Problem requirements:
Only the number is wanted: how many lines contain the string "Measure"?

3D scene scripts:
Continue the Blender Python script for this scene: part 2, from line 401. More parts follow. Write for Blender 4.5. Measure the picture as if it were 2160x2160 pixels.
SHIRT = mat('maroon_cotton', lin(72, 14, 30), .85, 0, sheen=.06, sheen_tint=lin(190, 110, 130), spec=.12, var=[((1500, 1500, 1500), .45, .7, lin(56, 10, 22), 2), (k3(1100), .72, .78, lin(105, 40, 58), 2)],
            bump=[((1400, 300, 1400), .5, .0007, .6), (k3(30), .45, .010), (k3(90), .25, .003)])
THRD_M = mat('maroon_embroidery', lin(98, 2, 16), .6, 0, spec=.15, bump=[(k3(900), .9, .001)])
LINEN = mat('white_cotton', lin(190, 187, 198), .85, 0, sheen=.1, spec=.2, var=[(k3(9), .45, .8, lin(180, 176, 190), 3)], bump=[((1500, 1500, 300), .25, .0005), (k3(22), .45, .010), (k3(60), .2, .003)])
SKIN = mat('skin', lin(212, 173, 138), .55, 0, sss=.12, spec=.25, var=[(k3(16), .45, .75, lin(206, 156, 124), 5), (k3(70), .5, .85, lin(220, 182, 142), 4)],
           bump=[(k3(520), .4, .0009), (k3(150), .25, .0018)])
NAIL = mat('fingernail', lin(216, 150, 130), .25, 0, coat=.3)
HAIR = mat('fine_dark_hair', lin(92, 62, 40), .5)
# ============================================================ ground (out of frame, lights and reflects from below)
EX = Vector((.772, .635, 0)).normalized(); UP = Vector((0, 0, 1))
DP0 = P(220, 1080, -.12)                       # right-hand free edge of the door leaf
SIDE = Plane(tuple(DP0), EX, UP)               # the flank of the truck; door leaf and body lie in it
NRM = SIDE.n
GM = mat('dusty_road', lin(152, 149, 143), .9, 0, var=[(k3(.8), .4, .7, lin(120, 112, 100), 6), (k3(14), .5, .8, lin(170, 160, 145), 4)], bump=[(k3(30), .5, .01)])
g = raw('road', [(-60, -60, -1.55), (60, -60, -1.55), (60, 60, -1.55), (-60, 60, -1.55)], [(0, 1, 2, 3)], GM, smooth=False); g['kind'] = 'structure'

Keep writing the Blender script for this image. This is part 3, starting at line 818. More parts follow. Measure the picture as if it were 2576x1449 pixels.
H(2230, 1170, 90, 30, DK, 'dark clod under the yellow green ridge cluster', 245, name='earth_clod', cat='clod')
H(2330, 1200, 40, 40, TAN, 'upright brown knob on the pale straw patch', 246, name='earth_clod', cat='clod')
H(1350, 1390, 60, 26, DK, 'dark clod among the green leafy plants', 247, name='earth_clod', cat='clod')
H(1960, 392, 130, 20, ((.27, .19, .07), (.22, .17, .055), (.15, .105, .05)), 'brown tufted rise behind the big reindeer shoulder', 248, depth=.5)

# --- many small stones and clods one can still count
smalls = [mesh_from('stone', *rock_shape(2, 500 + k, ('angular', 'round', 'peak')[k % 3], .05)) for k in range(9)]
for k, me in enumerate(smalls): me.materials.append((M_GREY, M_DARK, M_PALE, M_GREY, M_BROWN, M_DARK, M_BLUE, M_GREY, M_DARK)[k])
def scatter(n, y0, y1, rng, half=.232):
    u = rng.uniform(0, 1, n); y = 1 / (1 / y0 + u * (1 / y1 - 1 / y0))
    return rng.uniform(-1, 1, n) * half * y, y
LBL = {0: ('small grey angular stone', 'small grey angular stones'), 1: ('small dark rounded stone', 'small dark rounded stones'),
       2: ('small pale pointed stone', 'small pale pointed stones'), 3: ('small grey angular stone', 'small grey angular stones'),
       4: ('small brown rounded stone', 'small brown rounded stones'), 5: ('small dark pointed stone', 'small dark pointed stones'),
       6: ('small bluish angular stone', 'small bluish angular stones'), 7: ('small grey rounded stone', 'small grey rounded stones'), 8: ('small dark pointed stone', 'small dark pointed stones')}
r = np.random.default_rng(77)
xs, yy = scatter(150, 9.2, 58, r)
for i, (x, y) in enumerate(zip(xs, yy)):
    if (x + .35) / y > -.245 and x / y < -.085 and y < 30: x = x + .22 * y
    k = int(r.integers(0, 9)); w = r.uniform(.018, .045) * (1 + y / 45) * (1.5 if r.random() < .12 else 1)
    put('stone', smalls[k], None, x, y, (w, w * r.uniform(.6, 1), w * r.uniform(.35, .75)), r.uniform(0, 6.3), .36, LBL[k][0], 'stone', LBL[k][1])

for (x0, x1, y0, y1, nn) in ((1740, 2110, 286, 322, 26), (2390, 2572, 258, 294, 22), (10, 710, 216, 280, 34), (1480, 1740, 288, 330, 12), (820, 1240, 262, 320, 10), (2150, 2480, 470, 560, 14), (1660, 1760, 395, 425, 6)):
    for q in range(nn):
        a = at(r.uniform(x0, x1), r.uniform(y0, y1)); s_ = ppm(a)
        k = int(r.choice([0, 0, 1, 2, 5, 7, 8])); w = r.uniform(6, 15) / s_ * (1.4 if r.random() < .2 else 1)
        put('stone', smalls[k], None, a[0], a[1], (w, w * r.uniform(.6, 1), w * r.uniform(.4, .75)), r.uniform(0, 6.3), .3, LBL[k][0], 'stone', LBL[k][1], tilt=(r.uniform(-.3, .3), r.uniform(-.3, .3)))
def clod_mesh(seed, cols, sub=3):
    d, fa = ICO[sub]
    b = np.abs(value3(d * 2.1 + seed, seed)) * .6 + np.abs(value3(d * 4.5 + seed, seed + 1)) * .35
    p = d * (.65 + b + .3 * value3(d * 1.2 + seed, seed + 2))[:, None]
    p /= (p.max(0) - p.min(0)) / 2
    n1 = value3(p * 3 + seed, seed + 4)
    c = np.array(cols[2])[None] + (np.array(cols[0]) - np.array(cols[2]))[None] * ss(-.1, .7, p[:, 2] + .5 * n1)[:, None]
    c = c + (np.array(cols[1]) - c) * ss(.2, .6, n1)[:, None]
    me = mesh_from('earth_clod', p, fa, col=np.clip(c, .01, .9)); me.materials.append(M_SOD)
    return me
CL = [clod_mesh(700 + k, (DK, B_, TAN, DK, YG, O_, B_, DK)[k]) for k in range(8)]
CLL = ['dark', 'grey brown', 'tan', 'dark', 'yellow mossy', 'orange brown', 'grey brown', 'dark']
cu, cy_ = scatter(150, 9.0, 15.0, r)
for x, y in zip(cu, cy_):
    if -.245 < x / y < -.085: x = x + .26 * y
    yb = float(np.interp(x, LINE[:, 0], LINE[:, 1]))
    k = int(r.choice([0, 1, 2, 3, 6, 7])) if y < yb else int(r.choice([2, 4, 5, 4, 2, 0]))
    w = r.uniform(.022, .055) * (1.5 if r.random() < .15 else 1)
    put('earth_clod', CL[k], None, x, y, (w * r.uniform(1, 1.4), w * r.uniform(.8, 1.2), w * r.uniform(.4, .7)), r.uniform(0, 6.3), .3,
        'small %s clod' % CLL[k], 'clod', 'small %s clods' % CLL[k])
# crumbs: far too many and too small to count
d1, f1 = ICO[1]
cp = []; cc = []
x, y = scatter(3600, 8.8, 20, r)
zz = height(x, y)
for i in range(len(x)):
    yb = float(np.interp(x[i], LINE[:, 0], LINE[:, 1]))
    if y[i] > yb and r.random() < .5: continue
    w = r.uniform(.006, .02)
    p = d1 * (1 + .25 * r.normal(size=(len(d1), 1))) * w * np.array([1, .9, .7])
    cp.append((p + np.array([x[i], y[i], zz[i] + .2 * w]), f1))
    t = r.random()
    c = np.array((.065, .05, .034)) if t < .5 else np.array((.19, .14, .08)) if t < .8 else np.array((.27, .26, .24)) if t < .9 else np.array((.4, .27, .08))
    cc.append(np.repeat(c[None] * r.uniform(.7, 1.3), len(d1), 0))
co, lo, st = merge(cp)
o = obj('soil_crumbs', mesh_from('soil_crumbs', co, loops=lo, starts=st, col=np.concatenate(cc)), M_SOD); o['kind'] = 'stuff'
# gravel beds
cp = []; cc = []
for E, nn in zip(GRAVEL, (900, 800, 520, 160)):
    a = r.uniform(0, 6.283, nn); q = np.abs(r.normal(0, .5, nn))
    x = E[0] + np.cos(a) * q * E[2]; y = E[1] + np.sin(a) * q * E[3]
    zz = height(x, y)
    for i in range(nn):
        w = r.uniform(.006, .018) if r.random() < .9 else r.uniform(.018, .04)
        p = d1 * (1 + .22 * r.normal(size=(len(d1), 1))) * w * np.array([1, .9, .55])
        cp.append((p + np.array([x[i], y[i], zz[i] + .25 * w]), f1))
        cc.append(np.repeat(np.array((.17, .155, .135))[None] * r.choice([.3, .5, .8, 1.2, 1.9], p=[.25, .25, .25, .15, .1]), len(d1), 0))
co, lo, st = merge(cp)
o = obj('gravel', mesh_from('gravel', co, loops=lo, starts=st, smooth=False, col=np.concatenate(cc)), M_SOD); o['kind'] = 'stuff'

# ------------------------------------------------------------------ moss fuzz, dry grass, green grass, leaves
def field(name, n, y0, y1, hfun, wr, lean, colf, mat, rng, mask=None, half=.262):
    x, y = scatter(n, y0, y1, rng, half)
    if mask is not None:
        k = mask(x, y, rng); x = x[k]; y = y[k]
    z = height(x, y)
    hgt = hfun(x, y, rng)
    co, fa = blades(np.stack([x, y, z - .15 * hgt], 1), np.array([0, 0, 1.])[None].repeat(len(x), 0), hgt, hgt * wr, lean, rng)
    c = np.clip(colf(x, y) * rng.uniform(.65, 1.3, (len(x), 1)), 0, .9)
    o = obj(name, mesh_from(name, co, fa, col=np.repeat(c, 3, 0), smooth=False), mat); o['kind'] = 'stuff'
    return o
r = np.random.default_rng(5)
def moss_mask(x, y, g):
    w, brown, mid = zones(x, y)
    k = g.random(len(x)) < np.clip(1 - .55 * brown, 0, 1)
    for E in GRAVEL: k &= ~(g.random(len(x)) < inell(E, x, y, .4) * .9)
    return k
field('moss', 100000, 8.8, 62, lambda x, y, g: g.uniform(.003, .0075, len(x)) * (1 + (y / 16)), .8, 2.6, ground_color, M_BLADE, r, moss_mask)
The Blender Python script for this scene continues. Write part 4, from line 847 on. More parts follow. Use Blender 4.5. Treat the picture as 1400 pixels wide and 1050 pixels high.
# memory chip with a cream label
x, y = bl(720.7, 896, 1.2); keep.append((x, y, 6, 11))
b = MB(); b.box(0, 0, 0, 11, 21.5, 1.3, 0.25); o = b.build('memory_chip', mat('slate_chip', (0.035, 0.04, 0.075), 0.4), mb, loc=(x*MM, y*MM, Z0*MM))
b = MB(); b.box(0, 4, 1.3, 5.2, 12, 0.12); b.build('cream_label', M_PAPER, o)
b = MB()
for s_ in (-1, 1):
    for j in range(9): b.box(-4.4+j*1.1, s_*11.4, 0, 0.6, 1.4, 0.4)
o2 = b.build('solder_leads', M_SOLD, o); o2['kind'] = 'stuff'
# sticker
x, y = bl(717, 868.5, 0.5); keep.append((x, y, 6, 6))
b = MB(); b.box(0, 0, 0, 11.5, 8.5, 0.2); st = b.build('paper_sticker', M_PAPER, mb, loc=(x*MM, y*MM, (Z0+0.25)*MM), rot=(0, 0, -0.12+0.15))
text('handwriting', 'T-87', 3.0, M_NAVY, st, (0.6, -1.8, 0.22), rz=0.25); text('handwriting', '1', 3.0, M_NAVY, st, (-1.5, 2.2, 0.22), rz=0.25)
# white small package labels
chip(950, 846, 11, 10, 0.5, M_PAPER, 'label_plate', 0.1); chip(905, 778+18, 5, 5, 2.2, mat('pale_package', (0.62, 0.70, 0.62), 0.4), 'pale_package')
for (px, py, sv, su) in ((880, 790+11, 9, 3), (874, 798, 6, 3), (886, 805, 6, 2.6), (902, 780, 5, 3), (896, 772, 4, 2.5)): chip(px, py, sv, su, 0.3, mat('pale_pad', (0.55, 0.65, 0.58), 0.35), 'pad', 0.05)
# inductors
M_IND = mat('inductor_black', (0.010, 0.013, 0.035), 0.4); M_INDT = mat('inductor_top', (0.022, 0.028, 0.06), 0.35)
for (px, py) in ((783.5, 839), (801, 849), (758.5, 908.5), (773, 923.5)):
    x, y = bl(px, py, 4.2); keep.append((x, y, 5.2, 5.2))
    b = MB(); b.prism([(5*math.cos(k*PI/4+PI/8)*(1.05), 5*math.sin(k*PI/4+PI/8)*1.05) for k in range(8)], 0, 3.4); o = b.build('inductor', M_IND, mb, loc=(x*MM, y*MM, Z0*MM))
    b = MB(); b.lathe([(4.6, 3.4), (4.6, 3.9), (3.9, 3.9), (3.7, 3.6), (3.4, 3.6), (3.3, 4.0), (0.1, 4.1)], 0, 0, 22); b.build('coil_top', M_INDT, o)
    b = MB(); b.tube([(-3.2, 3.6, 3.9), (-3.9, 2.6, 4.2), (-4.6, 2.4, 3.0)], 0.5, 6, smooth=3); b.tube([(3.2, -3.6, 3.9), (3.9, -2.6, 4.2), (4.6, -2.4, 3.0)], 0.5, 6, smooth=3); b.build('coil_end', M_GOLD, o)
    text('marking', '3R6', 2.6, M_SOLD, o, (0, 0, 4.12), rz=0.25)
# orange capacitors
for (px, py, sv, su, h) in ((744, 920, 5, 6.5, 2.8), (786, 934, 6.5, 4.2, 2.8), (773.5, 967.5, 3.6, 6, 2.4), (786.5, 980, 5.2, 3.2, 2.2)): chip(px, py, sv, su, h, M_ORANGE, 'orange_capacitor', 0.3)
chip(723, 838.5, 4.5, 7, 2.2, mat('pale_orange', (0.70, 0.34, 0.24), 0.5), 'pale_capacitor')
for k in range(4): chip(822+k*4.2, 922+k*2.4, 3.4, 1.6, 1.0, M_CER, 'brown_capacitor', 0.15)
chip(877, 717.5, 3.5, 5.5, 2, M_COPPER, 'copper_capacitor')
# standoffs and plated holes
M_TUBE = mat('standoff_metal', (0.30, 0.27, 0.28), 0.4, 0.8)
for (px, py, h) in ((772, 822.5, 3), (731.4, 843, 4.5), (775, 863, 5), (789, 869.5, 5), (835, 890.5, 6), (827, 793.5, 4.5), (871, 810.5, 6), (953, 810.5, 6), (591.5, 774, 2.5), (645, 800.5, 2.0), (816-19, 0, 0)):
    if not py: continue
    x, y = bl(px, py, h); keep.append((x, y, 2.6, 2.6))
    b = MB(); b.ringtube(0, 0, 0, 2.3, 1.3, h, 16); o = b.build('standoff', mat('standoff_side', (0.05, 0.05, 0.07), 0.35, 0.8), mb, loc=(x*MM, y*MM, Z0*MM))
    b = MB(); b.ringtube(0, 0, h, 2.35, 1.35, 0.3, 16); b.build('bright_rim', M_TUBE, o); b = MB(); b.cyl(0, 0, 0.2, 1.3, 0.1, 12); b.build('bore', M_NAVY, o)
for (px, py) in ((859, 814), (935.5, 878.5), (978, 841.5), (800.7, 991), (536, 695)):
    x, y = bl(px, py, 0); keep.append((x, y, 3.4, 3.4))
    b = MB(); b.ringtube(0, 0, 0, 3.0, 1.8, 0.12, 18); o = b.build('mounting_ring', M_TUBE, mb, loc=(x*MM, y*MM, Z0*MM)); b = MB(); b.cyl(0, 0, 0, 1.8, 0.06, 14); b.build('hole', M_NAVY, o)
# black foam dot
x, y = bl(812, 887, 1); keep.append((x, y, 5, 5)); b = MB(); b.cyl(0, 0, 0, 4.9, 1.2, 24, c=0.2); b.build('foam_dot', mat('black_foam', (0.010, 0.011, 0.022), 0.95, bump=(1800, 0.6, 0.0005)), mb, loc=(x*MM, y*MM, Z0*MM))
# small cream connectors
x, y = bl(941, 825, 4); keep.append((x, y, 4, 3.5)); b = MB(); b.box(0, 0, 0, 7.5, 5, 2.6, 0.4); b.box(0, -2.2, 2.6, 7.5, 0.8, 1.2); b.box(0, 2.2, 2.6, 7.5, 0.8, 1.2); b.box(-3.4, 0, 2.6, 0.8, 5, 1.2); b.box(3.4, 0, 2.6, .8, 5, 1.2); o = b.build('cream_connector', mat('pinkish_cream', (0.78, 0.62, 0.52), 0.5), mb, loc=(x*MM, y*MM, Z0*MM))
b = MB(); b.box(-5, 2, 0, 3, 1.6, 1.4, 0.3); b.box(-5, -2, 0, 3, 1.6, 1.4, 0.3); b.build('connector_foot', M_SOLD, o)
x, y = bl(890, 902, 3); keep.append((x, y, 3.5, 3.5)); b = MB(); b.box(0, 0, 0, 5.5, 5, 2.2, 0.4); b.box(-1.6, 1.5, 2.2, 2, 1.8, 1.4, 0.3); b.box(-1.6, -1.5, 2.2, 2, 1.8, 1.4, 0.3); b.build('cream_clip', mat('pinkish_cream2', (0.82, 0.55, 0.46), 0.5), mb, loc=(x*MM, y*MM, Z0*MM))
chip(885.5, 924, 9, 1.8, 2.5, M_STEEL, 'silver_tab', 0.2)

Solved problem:
2